Der Konflikt zwischen Jean-Marie Le Pen und der seit Mitte der siebziger Jahre beim FN aktiven Altfunktionärin Marie-France Stirbois, die sich im Frühjahr bei der Aufstellung der Listen zu den Europaparlamentswahlen übergangen fühlte, hat jetzt zu einer erheblichen Verschärfung des Machtkampfs geführt. Stirbois fand Unterstützung beim Kopf des katholisch-fundamentalistischen Parteiflügels und Erzfeind Marine Le Pens, Bernard Antony, sowie bei Jacques Bompard, dem einzigen Bürgermeister des FN in Frankreich. Ende August fanden gar gleichzeitig zwei »Sommeruniversitäten« für die Parteikader statt: die eine unter Jean-Marie Le Pens Vorsitz in Enghien-les-Bains bei Paris und die andere unter den Fittichen Jacques Bompards in dessen südfranzösischem Städtchen Orange. An beiden Sommerakademien nahmen je rund 300 Personen teil, die »Orangisten« waren leicht in der Überzahl.

Le Pens innerparteiliche Autorität scheint so angegriffen wie nie. Wahrscheinlich auch deswegen unternahm Gollnisch seinen jüngsten, wohl überlegten Vorstoß. Es geht ihm darum, auch die Hardliner unter den »Orangisten« für sich zu gewinnen, bei deren Treffen schon mal ehemalige Kader der verbotenen, militant-rechtsextremen Unité Radicale wie Fabrice Robert auftauchen. Bereits im April hatte Gollnisch ungeniert im Regionalparlament verkündet, er werde aus Lyon eine »Hauptstadt des Widerstands gegen die Gedankenpolizei« machen – und meinte damit wohl die Gegner von Holocaustleugnern.

Bürgermeister Bompard, der derzeitige Anführer der innerparteilichen »Dissidenten«, hat erstmals programmatische Vorschläge zur Zukunft der Partei skizziert.

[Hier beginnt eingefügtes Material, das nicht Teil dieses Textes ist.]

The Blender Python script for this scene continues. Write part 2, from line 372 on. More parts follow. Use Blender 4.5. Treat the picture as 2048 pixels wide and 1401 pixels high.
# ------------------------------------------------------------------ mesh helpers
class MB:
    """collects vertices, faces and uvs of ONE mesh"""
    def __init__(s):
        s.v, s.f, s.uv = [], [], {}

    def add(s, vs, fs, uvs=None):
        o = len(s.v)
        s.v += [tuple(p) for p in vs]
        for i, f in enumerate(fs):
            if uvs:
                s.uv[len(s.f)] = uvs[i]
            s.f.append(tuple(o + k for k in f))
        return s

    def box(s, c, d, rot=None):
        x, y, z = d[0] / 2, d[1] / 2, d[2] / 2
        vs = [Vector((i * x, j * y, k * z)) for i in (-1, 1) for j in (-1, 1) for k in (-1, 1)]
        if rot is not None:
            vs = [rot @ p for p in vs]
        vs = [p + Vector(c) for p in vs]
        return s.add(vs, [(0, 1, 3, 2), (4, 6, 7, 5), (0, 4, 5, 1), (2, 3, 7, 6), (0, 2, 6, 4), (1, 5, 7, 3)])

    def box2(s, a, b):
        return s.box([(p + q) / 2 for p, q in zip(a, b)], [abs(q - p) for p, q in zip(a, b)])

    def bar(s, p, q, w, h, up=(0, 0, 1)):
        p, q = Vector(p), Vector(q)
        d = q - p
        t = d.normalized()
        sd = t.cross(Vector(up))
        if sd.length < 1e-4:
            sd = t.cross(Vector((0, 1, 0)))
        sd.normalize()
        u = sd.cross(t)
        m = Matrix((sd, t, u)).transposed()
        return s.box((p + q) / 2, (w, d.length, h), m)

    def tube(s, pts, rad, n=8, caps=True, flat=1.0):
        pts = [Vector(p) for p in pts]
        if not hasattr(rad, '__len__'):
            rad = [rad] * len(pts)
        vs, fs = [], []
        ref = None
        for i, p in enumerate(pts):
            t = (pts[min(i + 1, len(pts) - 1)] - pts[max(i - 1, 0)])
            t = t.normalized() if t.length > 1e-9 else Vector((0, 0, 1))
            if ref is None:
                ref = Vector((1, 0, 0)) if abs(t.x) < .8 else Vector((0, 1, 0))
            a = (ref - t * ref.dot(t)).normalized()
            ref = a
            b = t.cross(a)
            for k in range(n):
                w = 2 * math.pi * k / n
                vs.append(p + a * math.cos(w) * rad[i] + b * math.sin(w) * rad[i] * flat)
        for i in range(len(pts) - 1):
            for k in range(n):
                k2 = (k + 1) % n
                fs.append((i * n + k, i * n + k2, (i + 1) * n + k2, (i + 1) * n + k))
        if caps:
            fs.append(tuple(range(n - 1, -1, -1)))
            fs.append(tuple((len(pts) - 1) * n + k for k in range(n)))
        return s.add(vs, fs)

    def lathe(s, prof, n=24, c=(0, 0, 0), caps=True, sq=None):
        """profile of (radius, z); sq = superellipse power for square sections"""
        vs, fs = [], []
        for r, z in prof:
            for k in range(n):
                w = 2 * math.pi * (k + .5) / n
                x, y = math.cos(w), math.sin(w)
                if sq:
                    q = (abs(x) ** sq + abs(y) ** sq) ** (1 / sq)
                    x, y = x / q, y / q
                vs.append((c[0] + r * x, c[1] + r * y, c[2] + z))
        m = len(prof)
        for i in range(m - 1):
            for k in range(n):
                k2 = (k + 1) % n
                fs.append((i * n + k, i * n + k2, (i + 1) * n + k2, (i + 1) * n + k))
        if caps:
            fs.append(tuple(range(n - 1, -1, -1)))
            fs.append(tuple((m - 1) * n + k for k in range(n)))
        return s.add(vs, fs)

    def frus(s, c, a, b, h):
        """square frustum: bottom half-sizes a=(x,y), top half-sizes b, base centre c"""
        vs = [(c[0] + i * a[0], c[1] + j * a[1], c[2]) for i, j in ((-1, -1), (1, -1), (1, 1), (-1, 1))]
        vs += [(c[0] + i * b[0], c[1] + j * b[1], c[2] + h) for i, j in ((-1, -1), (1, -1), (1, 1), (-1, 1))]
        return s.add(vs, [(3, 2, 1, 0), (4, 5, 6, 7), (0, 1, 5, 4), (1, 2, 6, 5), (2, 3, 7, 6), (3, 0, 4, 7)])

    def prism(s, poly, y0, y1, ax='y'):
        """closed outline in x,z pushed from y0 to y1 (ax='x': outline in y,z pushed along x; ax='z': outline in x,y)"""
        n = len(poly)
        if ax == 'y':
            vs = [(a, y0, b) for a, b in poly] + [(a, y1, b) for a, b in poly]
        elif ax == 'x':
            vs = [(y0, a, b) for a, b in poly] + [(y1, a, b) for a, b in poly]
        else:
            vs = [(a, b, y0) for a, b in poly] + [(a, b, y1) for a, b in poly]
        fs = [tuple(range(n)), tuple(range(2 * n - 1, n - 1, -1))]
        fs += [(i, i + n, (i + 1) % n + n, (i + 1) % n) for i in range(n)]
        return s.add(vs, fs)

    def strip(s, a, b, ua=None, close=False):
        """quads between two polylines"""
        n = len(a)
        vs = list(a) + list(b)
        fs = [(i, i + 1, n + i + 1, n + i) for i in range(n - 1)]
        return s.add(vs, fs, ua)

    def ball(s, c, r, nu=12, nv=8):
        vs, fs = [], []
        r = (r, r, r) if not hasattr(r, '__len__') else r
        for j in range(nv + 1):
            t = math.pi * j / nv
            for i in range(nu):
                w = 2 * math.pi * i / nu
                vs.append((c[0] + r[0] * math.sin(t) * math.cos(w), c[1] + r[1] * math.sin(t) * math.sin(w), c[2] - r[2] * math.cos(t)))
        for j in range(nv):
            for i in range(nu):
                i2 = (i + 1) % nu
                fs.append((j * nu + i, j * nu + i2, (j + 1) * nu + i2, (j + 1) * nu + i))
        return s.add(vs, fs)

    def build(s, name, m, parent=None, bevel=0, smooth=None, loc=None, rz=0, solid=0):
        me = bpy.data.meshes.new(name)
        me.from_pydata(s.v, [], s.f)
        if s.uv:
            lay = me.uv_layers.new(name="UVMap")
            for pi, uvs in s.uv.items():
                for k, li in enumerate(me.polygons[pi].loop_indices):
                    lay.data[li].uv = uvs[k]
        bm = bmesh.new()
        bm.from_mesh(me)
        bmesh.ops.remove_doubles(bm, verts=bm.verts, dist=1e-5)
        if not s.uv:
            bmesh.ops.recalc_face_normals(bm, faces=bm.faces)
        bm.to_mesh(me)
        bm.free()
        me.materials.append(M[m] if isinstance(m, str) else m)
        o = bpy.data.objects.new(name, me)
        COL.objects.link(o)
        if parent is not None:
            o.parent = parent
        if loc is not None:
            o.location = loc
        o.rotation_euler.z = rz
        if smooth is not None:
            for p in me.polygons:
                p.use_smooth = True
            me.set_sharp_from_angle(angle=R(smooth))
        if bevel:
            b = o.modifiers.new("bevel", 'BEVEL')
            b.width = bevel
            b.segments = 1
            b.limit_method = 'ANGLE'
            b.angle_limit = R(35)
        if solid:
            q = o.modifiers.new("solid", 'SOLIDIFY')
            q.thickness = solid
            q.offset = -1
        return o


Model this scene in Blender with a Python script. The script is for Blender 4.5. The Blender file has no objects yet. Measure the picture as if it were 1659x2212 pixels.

Ihm schwebt so etwas vor wie eine auf kommunaler Ebene ansetzende »Widerstandsbewegung« der weißen, katholischen Bevölkerung gegen alle anderen: »Besser (wäre es), morgen eine Gemeinschaft von einer Million Männern und Frauen mit ihren eigenen Schulen, ihren Ausbildungsstätten, ihren Netzwerken gegenseitiger Hilfe zu haben, als eine formlose Masse von fünf Millionen Wählern und gleichzeitig nur 2 000 Aktivisten.« Man könnte diese Vision als den Versuch des Aufbaus einer Apartheidgesellschaft »von unten« bezeichnen. Die derzeitige innerparteiliche Praxis, befürchtet Bompard, trage nicht genug zur Verankerung einer solchen gesellschaftlichen »Bewegung« bei.

Richtig gelegen haben dürfte dagegen Bruno Gollnisch mit der Prognose, dass seine Presseerklärung Folgen nach sich ziehen werde. Der Rektor der Universität Lyon III kündigte am Mittwoch vergangener Woche an, den französischen Bildungsminister aufzufordern, Gollnisch vom Dienst zu suspendieren.